─── DATASET RECORDS
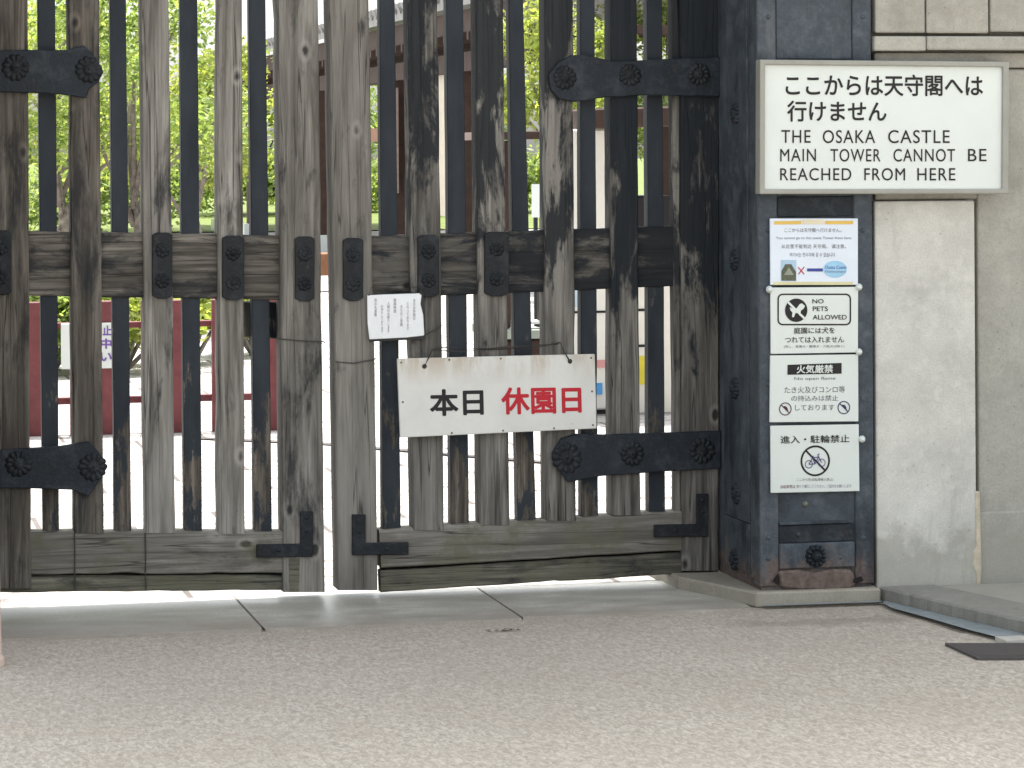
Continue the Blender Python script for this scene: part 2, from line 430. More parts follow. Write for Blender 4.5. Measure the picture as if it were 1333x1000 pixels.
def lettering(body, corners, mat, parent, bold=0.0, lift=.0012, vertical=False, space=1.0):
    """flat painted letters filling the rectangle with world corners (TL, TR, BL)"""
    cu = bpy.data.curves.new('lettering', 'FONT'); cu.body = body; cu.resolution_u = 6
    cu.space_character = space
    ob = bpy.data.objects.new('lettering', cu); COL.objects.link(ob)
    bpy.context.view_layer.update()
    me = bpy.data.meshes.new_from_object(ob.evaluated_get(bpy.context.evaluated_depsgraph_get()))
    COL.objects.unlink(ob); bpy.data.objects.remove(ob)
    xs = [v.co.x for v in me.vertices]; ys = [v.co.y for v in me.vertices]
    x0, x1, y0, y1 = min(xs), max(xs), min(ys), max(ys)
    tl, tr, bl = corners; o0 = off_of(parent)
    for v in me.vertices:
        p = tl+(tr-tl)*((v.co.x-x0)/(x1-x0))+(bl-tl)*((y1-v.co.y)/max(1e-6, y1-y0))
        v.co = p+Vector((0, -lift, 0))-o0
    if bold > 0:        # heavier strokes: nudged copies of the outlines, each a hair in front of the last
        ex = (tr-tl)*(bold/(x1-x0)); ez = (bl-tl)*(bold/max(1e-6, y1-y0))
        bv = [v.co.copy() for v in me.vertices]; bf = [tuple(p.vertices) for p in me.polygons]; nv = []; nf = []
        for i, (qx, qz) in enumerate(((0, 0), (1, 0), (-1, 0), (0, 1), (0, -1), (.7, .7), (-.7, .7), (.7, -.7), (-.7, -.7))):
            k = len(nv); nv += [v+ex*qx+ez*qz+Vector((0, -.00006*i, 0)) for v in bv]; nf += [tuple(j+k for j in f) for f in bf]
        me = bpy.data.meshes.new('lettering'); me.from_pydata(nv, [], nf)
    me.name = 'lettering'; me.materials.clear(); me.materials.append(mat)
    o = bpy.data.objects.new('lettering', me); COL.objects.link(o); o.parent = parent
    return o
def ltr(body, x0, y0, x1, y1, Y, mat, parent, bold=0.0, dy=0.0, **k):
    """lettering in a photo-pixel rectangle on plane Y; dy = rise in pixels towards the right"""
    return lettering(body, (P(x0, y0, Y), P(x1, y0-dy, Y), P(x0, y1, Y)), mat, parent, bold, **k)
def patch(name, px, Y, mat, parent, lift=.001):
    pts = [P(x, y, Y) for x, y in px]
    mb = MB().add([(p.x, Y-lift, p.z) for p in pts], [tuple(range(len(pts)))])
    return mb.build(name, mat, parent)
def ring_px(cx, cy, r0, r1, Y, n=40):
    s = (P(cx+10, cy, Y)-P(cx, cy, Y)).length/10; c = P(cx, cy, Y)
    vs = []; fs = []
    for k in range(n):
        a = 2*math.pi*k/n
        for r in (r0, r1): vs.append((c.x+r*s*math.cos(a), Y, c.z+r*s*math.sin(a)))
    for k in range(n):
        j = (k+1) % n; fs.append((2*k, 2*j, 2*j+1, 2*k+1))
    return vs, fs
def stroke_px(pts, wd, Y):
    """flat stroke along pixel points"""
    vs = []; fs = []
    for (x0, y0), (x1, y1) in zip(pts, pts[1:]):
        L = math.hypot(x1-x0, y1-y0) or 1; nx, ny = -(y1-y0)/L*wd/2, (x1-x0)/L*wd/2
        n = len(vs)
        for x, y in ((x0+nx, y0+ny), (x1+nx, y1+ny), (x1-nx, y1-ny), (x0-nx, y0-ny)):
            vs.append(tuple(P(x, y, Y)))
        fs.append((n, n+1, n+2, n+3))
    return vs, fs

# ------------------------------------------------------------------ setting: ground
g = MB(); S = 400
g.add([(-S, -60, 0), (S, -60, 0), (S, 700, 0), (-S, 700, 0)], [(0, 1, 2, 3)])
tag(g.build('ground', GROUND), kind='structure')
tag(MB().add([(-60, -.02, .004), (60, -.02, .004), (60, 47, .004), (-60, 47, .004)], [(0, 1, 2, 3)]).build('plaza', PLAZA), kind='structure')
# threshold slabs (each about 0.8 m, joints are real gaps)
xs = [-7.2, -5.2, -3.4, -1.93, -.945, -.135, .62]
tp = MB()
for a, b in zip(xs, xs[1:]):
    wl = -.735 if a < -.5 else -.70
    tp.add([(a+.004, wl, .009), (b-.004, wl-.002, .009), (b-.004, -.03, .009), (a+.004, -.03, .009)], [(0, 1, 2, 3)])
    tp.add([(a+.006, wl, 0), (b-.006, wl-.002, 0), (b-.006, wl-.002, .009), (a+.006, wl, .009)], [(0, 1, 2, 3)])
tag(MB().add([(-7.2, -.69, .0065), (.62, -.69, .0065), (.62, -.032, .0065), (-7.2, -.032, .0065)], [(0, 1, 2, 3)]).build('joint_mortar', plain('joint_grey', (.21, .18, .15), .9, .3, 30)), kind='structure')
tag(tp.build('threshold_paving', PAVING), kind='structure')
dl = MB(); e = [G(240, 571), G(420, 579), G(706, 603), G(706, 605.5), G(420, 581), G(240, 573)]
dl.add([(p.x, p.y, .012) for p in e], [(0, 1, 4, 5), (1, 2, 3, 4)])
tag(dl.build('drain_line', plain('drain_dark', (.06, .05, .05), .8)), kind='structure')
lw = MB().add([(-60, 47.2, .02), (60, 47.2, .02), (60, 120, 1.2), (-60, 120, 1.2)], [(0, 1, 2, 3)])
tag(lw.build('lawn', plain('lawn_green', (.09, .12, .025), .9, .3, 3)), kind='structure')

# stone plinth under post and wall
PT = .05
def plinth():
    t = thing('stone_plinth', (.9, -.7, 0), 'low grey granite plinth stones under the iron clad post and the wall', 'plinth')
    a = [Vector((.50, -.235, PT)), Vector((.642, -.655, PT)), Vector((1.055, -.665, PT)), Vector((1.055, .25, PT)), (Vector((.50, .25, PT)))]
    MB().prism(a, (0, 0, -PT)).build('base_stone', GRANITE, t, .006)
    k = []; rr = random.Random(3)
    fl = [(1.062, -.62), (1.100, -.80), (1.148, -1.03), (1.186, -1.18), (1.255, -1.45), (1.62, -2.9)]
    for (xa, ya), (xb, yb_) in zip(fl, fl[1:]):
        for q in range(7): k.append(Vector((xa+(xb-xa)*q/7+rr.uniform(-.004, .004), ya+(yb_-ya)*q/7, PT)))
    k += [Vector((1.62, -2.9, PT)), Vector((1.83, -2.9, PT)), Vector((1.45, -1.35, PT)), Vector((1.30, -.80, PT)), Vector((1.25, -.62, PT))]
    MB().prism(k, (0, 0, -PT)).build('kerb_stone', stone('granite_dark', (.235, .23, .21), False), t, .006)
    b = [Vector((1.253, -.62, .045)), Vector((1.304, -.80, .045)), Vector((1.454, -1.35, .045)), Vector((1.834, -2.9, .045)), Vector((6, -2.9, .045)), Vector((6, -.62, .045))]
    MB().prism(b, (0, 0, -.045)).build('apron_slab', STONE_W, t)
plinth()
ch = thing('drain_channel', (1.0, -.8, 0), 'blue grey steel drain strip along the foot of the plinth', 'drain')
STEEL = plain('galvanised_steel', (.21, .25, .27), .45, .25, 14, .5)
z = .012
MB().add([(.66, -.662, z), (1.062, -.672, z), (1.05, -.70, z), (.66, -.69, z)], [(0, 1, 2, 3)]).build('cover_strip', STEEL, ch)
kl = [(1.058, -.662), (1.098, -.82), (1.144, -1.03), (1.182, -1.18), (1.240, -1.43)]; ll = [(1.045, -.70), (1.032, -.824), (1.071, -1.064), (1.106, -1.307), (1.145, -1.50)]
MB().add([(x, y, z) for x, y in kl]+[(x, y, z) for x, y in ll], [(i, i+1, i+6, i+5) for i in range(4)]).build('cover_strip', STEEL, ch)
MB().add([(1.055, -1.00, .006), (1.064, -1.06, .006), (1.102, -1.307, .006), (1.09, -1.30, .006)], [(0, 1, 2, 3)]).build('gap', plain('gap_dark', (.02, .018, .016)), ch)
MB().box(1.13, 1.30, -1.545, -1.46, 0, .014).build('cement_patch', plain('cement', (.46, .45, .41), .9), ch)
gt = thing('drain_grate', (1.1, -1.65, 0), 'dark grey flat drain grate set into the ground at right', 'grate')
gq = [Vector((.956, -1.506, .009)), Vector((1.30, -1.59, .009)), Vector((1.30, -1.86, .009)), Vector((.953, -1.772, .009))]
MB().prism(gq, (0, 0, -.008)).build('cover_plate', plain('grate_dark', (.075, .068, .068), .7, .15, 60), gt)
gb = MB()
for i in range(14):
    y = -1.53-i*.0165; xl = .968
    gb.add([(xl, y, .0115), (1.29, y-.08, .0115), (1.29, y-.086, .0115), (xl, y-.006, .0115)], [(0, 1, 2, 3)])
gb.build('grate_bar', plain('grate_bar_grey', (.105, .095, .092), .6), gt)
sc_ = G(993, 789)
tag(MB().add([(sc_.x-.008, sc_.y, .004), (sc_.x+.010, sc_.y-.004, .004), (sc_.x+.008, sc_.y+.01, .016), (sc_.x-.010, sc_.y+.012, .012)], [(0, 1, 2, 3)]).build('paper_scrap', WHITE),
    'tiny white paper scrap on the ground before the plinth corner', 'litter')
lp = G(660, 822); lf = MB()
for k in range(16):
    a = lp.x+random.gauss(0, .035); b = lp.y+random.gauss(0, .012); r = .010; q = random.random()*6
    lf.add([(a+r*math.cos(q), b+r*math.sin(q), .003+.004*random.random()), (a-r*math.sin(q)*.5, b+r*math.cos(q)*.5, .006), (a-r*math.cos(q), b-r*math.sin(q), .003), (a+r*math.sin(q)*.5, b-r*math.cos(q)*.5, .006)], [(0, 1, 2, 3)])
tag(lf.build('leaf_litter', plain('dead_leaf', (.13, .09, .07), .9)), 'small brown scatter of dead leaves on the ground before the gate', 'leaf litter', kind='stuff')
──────
─── DATASET RECORDS
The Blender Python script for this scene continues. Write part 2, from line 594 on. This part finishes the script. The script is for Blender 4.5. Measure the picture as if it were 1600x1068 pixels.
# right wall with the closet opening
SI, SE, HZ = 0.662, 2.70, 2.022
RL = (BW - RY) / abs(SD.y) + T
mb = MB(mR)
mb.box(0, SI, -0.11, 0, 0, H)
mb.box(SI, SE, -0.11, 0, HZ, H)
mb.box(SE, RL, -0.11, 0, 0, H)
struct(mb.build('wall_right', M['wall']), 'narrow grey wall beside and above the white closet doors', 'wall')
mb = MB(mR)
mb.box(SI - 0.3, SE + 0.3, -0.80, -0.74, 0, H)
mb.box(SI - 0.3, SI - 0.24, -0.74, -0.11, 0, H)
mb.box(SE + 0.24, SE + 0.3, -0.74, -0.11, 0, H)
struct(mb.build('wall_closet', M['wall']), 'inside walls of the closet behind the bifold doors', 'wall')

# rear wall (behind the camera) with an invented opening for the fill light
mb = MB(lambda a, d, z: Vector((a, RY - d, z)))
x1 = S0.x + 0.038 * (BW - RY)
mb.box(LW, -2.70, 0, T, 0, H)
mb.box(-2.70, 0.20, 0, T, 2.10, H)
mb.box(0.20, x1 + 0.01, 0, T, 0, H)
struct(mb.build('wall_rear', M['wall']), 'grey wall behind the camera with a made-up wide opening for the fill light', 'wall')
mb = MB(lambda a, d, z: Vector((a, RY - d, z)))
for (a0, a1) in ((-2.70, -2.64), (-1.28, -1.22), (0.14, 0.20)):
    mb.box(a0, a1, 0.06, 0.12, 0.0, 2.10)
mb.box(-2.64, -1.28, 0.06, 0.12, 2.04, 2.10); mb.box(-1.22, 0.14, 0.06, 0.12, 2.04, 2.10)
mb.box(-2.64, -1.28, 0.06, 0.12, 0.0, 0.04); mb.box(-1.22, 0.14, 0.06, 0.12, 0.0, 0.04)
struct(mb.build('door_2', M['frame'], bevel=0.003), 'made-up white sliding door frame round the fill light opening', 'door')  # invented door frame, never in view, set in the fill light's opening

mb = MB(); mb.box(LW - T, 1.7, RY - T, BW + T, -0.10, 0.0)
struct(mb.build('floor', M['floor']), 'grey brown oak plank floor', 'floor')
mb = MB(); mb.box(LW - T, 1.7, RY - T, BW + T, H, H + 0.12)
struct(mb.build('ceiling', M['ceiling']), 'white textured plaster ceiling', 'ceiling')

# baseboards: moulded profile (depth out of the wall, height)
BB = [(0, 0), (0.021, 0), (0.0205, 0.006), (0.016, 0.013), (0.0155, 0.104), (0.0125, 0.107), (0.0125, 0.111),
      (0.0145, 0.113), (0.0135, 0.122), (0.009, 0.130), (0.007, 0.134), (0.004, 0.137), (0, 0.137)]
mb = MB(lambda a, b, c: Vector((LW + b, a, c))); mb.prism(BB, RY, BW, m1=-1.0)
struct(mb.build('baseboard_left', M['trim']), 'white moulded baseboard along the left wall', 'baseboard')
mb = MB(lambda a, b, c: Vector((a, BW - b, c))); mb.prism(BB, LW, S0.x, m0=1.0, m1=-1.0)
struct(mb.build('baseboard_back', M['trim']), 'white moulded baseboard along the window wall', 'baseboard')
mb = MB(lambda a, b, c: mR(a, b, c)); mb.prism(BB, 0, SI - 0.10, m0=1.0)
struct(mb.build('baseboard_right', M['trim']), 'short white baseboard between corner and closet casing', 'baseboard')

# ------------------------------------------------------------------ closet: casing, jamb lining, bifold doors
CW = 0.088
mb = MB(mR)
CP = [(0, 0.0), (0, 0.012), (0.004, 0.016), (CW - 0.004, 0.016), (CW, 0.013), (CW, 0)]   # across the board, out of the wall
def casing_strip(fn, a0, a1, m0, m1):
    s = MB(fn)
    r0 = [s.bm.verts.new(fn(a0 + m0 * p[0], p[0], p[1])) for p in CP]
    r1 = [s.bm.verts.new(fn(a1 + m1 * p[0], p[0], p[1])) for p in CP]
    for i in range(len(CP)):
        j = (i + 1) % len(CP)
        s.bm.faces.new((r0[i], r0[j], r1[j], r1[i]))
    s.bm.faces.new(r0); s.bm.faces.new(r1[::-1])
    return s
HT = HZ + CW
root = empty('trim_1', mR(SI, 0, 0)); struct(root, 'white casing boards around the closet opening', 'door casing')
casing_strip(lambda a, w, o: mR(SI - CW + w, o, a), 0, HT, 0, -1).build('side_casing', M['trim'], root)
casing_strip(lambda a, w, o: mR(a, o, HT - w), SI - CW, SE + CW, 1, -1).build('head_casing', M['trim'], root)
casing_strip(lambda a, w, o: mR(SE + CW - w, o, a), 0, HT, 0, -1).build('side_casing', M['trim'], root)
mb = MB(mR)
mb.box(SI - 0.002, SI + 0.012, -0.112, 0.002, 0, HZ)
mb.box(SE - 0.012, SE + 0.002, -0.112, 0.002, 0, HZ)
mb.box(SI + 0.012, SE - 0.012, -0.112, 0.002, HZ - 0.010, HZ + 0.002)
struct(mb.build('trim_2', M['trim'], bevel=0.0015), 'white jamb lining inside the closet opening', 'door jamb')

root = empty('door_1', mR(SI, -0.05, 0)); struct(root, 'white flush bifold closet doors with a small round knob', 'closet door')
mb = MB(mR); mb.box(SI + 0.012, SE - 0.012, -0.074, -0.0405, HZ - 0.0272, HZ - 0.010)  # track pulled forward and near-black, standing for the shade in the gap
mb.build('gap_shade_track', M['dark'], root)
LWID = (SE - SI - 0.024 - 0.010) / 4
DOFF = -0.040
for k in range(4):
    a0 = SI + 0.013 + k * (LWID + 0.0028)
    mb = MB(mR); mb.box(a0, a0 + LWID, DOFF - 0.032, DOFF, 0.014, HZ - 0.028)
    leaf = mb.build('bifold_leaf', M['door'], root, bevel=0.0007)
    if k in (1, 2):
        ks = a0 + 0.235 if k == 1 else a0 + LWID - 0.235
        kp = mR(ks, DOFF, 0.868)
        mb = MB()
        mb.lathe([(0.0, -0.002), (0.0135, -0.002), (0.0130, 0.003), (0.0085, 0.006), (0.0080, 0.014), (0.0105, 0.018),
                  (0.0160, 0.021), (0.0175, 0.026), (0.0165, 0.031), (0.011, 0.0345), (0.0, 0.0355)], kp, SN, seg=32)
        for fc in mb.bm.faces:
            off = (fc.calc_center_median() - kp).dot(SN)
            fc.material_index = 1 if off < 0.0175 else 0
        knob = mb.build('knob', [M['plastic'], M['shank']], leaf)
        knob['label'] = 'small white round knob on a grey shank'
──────
Take the line containing "The Blender Python script for this scene continues." and the line containing "struct(mb.build('ceiling', M['ceiling']), 'white". Write out both and all lines between, exactly, and nothing more.

The Blender Python script for this scene continues. Write part 2, from line 594 on. This part finishes the script. The script is for Blender 4.5. Measure the picture as if it were 1600x1068 pixels.
# right wall with the closet opening
SI, SE, HZ = 0.662, 2.70, 2.022
RL = (BW - RY) / abs(SD.y) + T
mb = MB(mR)
mb.box(0, SI, -0.11, 0, 0, H)
mb.box(SI, SE, -0.11, 0, HZ, H)
mb.box(SE, RL, -0.11, 0, 0, H)
struct(mb.build('wall_right', M['wall']), 'narrow grey wall beside and above the white closet doors', 'wall')
mb = MB(mR)
mb.box(SI - 0.3, SE + 0.3, -0.80, -0.74, 0, H)
mb.box(SI - 0.3, SI - 0.24, -0.74, -0.11, 0, H)
mb.box(SE + 0.24, SE + 0.3, -0.74, -0.11, 0, H)
struct(mb.build('wall_closet', M['wall']), 'inside walls of the closet behind the bifold doors', 'wall')

# rear wall (behind the camera) with an invented opening for the fill light
mb = MB(lambda a, d, z: Vector((a, RY - d, z)))
x1 = S0.x + 0.038 * (BW - RY)
mb.box(LW, -2.70, 0, T, 0, H)
mb.box(-2.70, 0.20, 0, T, 2.10, H)
mb.box(0.20, x1 + 0.01, 0, T, 0, H)
struct(mb.build('wall_rear', M['wall']), 'grey wall behind the camera with a made-up wide opening for the fill light', 'wall')
mb = MB(lambda a, d, z: Vector((a, RY - d, z)))
for (a0, a1) in ((-2.70, -2.64), (-1.28, -1.22), (0.14, 0.20)):
    mb.box(a0, a1, 0.06, 0.12, 0.0, 2.10)
mb.box(-2.64, -1.28, 0.06, 0.12, 2.04, 2.10); mb.box(-1.22, 0.14, 0.06, 0.12, 2.04, 2.10)
mb.box(-2.64, -1.28, 0.06, 0.12, 0.0, 0.04); mb.box(-1.22, 0.14, 0.06, 0.12, 0.0, 0.04)
struct(mb.build('door_2', M['frame'], bevel=0.003), 'made-up white sliding door frame round the fill light opening', 'door')  # invented door frame, never in view, set in the fill light's opening

mb = MB(); mb.box(LW - T, 1.7, RY - T, BW + T, -0.10, 0.0)
struct(mb.build('floor', M['floor']), 'grey brown oak plank floor', 'floor')
mb = MB(); mb.box(LW - T, 1.7, RY - T, BW + T, H, H + 0.12)
struct(mb.build('ceiling', M['ceiling']), 'white textured plaster ceiling', 'ceiling')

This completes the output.